No one needs a well-appointed seminar room in a building with leaded glass windows and marble staircases to get a liberal arts education. Frankly, I prefer teaching students like those I've had a Big Urban, who don't come to my classes with a reflexive respect for the dead white males I teach. It's much more satisfying, and I think more valuable, to catch students by surprise, and to see them develop both analytical skills and aesthetic pleasures they didn't anticipate deriving from the stuff they "have" to study because they're English or Education majors--or because, if they're non-humanities majors, they took a flier on a class that met at the right time and fulfilled a distribution requirement.

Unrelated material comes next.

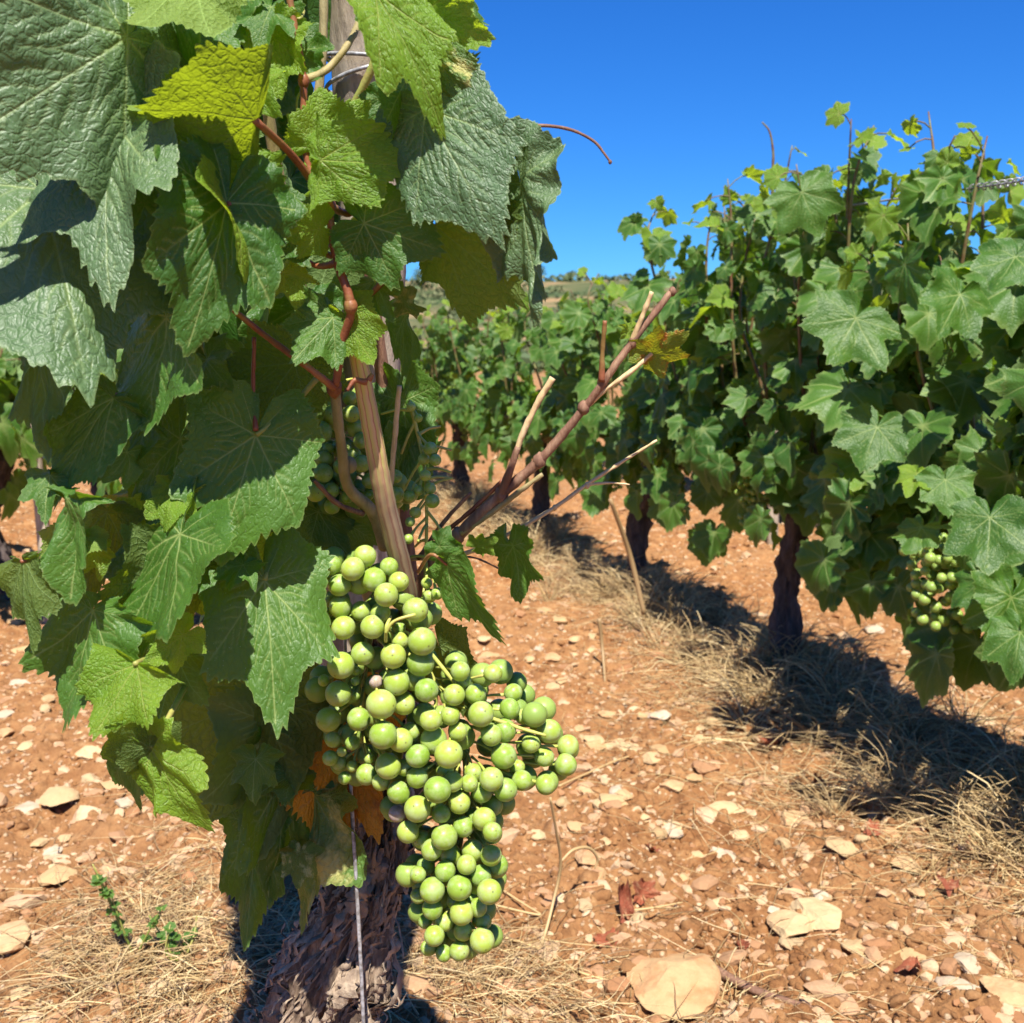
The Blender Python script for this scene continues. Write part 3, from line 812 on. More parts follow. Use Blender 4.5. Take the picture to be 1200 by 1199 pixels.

But I worry that, increasingly, this kind of broad-ranging education, where the student is given the leisure to discover his or her own interests serendipitously, to debate ideas passionately, and draw connections across a disparate range of subjects, is coming to be seen as the province of those who can, in both sense of the word, "afford" it. And if they can afford this kind of education, well, it had better look the part while they're getting it.